Secure software tools are trying to achieve this outcome, but can’t guarantee it. What they can do is offer you options as to what output you choose (think most prevalent and risk ranked, attack specific, regulatory standard or application type specific), settings that allow you to choose whether you err on the side of caution or lean towards only that which is definitive, and more importantly you can ensure that only those issues deemed incontrovertibly not allowed to be present break the build.
You should also ensure you use those filters to reflect the training, the threat model and secure design elements specific to the application in question you had in previous courses and to steadily dial up the checking rather than throwing all checks on all defects all in the pot at once.

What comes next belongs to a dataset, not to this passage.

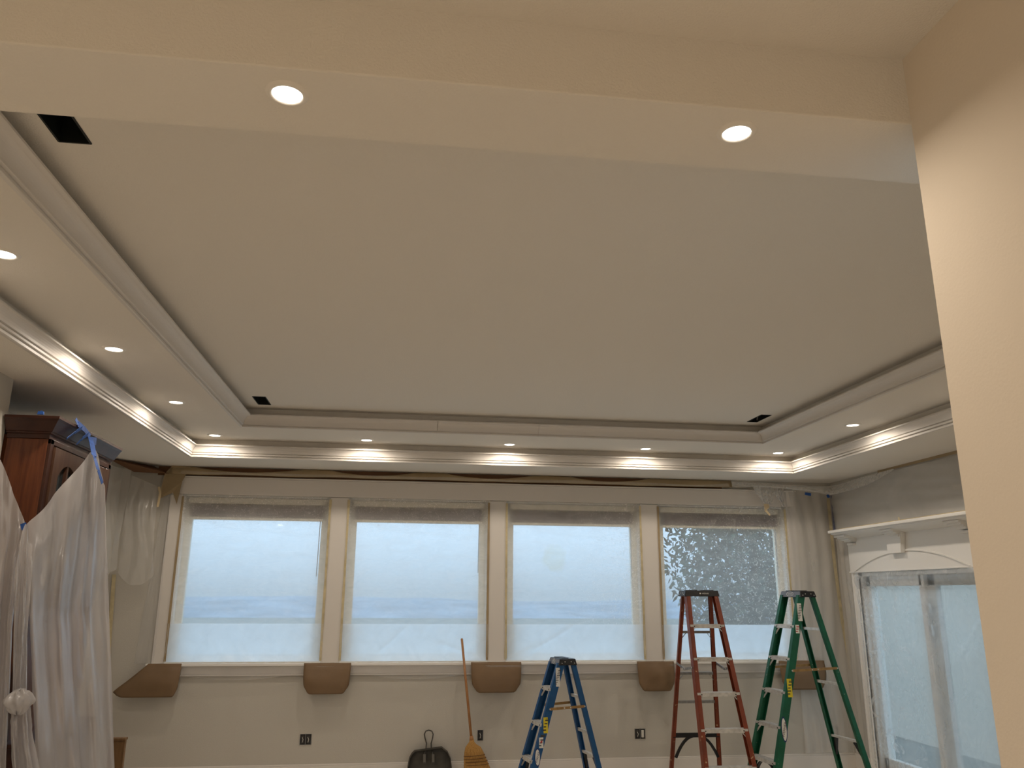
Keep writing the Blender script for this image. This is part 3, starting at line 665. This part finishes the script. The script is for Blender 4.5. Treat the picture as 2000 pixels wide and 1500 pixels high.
# ------------------------------------------------------------------ door in the right wall
dr = empty('door_1', (XR+.05, (DY0+DY1)/2, 0)); S(dr)
xa, xb = XR+.04, XR+.10
def yb(a, b, z0, z1, x0=xa, x1=xb): return MB().box((x0, min(a, b), z0), (x1, max(a, b), z1))
MB().box((XR, DY0-.03, 0), (XR+.16, DY0, DZ)).box((XR, DY1, 0), (XR+.16, DY1+.03, DZ)).box((XR, DY1, DZ-.03), (XR+.16, DY0, DZ)).build('jamb', M_trimw, dr)
ms = -1.35
l1 = yb(DY0-.03, DY0-.10, .01, DZ-.03).box((xa, ms, .01), (xb, DY0-.03, .18)).box((xa, ms, DZ-.13), (xb, DY0-.03, DZ-.03)).box((xa, ms-.035, .01), (xb, ms+.04, DZ-.03)).build('leaf', M_trimw, dr, bevel=.004)
yb(ms+.03, DY0-.09, .17, DZ-.12, XR+.07, XR+.076).build('pane', M_glass, l1)
l2 = MB().box((xa+.03, ms-.145, .01), (xb+.03, ms-.05, DZ-.03)).box((xa+.03, DY1+.03, .01), (xb+.03, DY1+.10, DZ-.03)).box((xa+.03, DY1+.03, .01), (xb+.03, ms-.05, .18)).box((xa+.03, DY1+.03, DZ-.13), (xb+.03, ms-.05, DZ-.03)).build('leaf', mat('grey_leaf', (.55, .54, .50), .5), dr, bevel=.004)
MB().box((XR+.10, DY1+.09, .17), (XR+.106, ms-.16, DZ-.12)).build('pane', M_glass, l2)
MB().box((XR+.016, ms-.10, 1.36), (XR+.04, ms-.055, 1.46)).box((XR+.016, ms-.10, 1.56), (XR+.04, ms-.055, 1.64)).cyl((XR+.012, ms-.075, 1.40), (XR+.012, ms-.075, 1.62), .008, 8).build('latch', M_alu, l2)
# casing
root = empty('trim_4', (XR, -1.3, 1.95)); S(root)
MB().box((XR-.022, DY0, 0), (XR, DY0+.115, 1.945)).box((XR-.030, DY0+.09, 0), (XR, DY0+.115, 1.945)).box((XR-.026, DY0, 0), (XR, DY0+.015, 1.945)).build('side_casing', M_trimw, root, bevel=.003)
MB().box((XR-.022, DY1-.115, 0), (XR, DY1, 1.945)).box((XR-.03, DY1-.115, 0), (XR, DY1-.09, 1.945)).build('side_casing', M_trimw, root, bevel=.003)
PY0, PY1 = DY0+.125, DY1-.125
MB().box((XR-.034, PY1, 1.948), (XR, PY0, 2.29)).build('arch_panel', M_trimw, root, bevel=.003)
MB().box((XR-.042, PY1-.005, 1.938), (XR, PY0+.005, 1.952)).build('panel_sill', M_trimw, root, bevel=.002)
cy = (PY0+PY1)/2-.0; ay0, ay1 = -.385, -2.14; ac = (ay0+ay1)/2; hw = (ay0-ay1)/2; n = 30; rise = .175
RR = (hw*hw+rise*rise)/(2*rise); zc = 1.955+rise-RR; a0 = math.asin(hw/RR)
mb = MB()
for i in range(n):
    t0, t1 = -a0+2*a0*i/n, -a0+2*a0*(i+1)/n
    def pp(t, r_, x): return (x, ac+r_*math.sin(t), zc+r_*math.cos(t))
    xo = XR-.046; xi = XR-.034
    mb.add([pp(t0, RR, xi), pp(t1, RR, xi), pp(t1, RR, xo), pp(t0, RR, xo), pp(t0, RR-.016, xi), pp(t1, RR-.016, xi), pp(t1, RR-.012, xo), pp(t0, RR-.012, xo)], [(0, 1, 2, 3), (3, 2, 6, 7), (7, 6, 5, 4)])
mb.build('arch_bead', M_trimw, root)
kc = -1.18
MB().prism([(XR-.034, kc-.10, 2.10), (XR-.034, kc+.10, 2.10), (XR-.034, kc+.13, 2.29), (XR-.034, kc-.13, 2.29)], (-.05, 0, 0)).build('keystone', M_trimw, root, bevel=.003)
sh = empty('trim_5', (XR-.1, -1.4, 2.35)); S(sh)
SY0, SY1 = -.30, -2.62
MB().box((XR-.25, SY1, 2.343), (XR, SY0, 2.372)).build('shelf_board', M_trimw, sh, bevel=.006)
MB().prism([(XR-.228, SY0-.02, 2.343), (XR-.228, SY0-.02, 2.330), (XR-.20, SY0-.02, 2.325), (XR-.12, SY0-.02, 2.312), (XR-.045, SY0-.02, 2.290), (XR, SY0-.02, 2.285), (XR, SY0-.02, 2.343)], (0, SY1-SY0+.04, 0)).build('bed_moulding', M_trimw, sh)
for c in (-.40, -1.22, -2.16):
    cb = MB()
    for j, (d, h) in enumerate([(.185, .030), (.155, .046), (.125, .062), (.095, .078), (.07, .11)]):
        cb.box((XR-d, c-.10+.012*j, 2.330-h), (XR-.02, c+.10-.012*j, 2.330-h+.020))
    cb.build('corbel', M_trimw, sh, bevel=.002)

# ------------------------------------------------------------------ films on the right side
def filmtag(o, l): return tag(o, l, 'plastic film')
o = MB()
def fn(u, v):
    yy = DY0+.03+(DY1-DY0-.06)*u; z = .05+(DZ+.01-.05)*v
    e = min(1, min(u, 1-u)/.06); x = XR-.030+.032*e*min(1, (1-v)/.10)
    pull = math.exp(-((u-.04)**2)/.02-((v-.84)**2)/.006)
    x += .012*nz(u*5, v*6)*e+.010*math.sin(v*140*(.3+u)+u*20)*pull-.004*math.sin(u*70+6*v)*max(0, v-.9)*8
    if v > .91: x -= .05*math.sin((v-.91)/.09*math.pi)*(.6+.4*math.sin(u*3.1))
    x -= .010*crease(u, v, (.55, .5), (.75, .18), .01)+.008*crease(u, v, (.62, .35), (.95, .05), .01)+.008*crease(u, v, (.95, .8), (.7, .55), .008)
    return (x, yy, z)
filmtag(o.grid(fn, 80, 110).build('door_film', F_door, smooth=True), 'wrinkled cloudy plastic film taped across the glass door on the right')
def fn(u, v):
    yy = -.06+(-3.6)*u; z = 2.375+(.52-.02*u)*v
    return (XR-.012-.02*math.sin(v*math.pi)*(1+.7*nz(u*3, v*2))-.006*nz(u*12, v*9)-.004*math.sin((v+u*.8)*30), yy, z)
filmtag(MB().grid(fn, 70, 30).build('upper_wall_film', film('upper_film', .48, (.88, .86, .82), .3, 1.2, (1, 1, 2), gloss=.12, trans=.2, rough=.35, vary=.15), smooth=True), 'large clear plastic film covering the wall above the arched door trim')
def fn(u, v):
    x = WC[3]+WH+.02+(XR-.05-WC[3]-WH)*u; z = .15+(2.72)*v
    return (x, -.035-.012*math.sin(u*24+4*nz(v*2, 1)+v*3)*(.4+.6*v)-.012*nz(u*6, v*5), z)
filmtag(MB().grid(fn, 70, 60).build('corner_wall_film', F_wall, smooth=True), 'clear plastic film with vertical folds on the wall right of the last window')
def fn(u, v):
    yy = -.04-(-DY0-.16)*u; z = .15+2.15*v
    return (XR-.02-.010*math.sin(u*16+v*4)-.01*nz(u*5, v*7), yy, z)
filmtag(MB().grid(fn, 30, 50).build('door_side_film', F_wall, smooth=True), 'narrow crinkled film between the room corner and the door casing')
# swag: folded film bunched under the ceiling in the right corner
top = [at(u, v, 1, yy) for u, v, yy in [(1428, 940, -.06), (1500, 944, -.1), (1560, 948, -.16), (1620, 950, -.24)]]+[at(u, v, 0, XR-.07) for u, v in [(1665, 938), (1700, 928), (1745, 915)]]
bot = [at(u, v, 1, yy) for u, v, yy in [(1432, 952, -.06), (1490, 952, -.14), (1560, 958, -.24), (1622, 965, -.34)]]+[at(u, v, 0, XR-.09) for u, v in [(1668, 955), (1705, 941), (1746, 918)]]
def cat_(P, t):
    n = len(P)-1; x = min(t*n, n-1e-6); i = int(x); f_ = x-i
    a, b, c, d = P[max(i-1, 0)], P[i], P[i+1], P[min(i+2, n)]
    return .5*((2*b)+(c-a)*f_+(2*a-5*b+4*c-d)*f_*f_+(3*b-a-3*c+d)*f_**3)
def fn(u, v):
    p = cat_(top, u).lerp(cat_(bot, u), v); e = math.sin(math.pi*u)
    return p+Vector((0, -.05*math.sin(v*math.pi)*e, -.004*math.sin(v*22+u*6)*e-.012*e*nz(u*9, v*5)))
filmtag(MB().grid(fn, 80, 24).build('corner_swag', F_gloss, smooth=True), 'shiny bunched plastic film sagging under the ceiling in the far right corner')
for pts, nm in (([(1470, 950), (1520, 952), (1508, 985), (1492, 985)], 'hanging torn plastic film scrap left of the far right corner'), ([(1512, 955), (1530, 955), (1532, 988), (1527, 990)], 'small twisted film scrap near the top of the rightmost window casing')):
    a, b, c, d = [at(u, v, 1, -.13) for u, v in pts]
    def fn(u, v): return a.lerp(b, u).lerp(d.lerp(c, u), v)+Vector((0, .02*math.sin(u*18+v*4), .004*nz(u*9, v*9)))
    filmtag(MB().grid(fn, 24, 16).build('film_scrap', F_gloss, smooth=True), nm)
q = [at(u, v, 1, -.14) for u, v in [(1492, 984), (1501, 984), (1503, 991), (1498, 996), (1505, 1006), (1503, 1007), (1494, 998), (1493, 990)]]
tag(MB().prism(q, (0, .006, 0)).build('tape_curl', mat('pale_tape', (.70, .56, .34), .5)), 'curled pale yellow tape end dangling over the rightmost window', 'tape')
def strip(name, pts, wd, mt, label, side=(1, 0, 0), cat='tape'):
    mb = MB()
    for p0, p1 in zip(pts[:-1], pts[1:]): mb.beam(p0, p1, wd, .002, side)
    return tag(mb.build(name, mt), label, cat)
strip('corner_tape', [at(1617, 972, 1, -.05), at(1630, 1100, 1, -.05), at(1646, 1220, 1, -.05), at(1668, 1340, 1, -.05), at(1684, 1420, 1, -.05)], .035, film('yellow_tape_film', .75, (.66, .57, .37), .5, 9, trans=.2, gloss=.05), 'long yellowish tape seam running down the right room corner')
strip('left_wall_tape', [at(223, 1122, 1, -.012), at(217, 1203, 1, -.012), at(211, 1290, 1, -.012)], .035, M_tape, 'vertical yellow tape strip on the wall left of the windows')
strip('shelf_tape', [(XR-.16, SY0-.08, 2.376), (XR-.16, SY1, 2.376)], .03, M_tape, 'yellow tape along the top of the shelf over the door', side=(0, 0, 1))
strip('tape_tab', [at(1755, 1010, 0, XR-.16), at(1757, 1019, 0, XR-.16)], .02, M_tape, 'small yellow tape tab above the middle of the shelf over the door', side=(0, 1, 0))
strip('ceiling_edge_tape', [(XR-.015, -.95, Z0-.008), (XR-.015, -1.6, Z0-.010), (XR-.015, -2.6, Z0-.014), (XR-.015, -3.6, Z0-.016)], .03, M_paper2, 'olive masking paper strip along the ceiling edge above the right wall', side=(0, 0, 1))
strip('blue_corner_tape', [at(1622, 968, 0, XR-.03), at(1625, 1000, 0, XR-.03), at(1630, 1036, 0, XR-.03)], .04, film('blue_tape_film', .75, (.22, .24, .36), .6, 30, trans=.1, gloss=.05), 'faded blue tape strip under film above the left end of the door shelf', side=(0, 1, 0))
strip('blue_tape_bit', [at(1572, 964, 1, -.06), at(1584, 966, 1, -.06)], .03, M_btape, 'small blue tape patch on the window wall left of the far right corner', side=(0, 0, 1))
strip('blue_tape_bit', [at(1616, 966, 1, -.09), at(1619, 972, 1, -.09)], .03, M_btape, 'small blue tape patch exactly in the far right room corner', side=(1, 0, 0))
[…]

Finally, you should be able to inject tailored content into the remediation advice of the tools you use. That way it is not just a “widely accepted” alternative or remediation, it’s team-sanctioned “this is how we do it and why” advice.
Accepted and Helpful
Ideally our security trained DevOps engineers would not only appreciate the problem domain, but also have all the answers when they make mistakes or use something unknowingly.
But the reality is that they don’t need to. With the right appreciation as to the security problems you are checking for, and tools providing specific guidance as to the problem and widely accepted remediations (in the relevant programming language) as they type, build and check-in code, you don’t have to rely on that unfair expectation or the possibility that your team is made up of varying levels of experience.
The better the advice and the more targeted the checks are, the more you will foster an acceptance within the group, the cultural shift to appreciating security as being part of everything the code is evaluated for.
Secure coding doesn’t have to kill anyone’s mojo. With the right tools and best practices in place. You can let your developers strut their stuff through the SDLC process, with confidence in one hand, and creativity in the other.
Matthew Flannery is CTO of Accelera Group.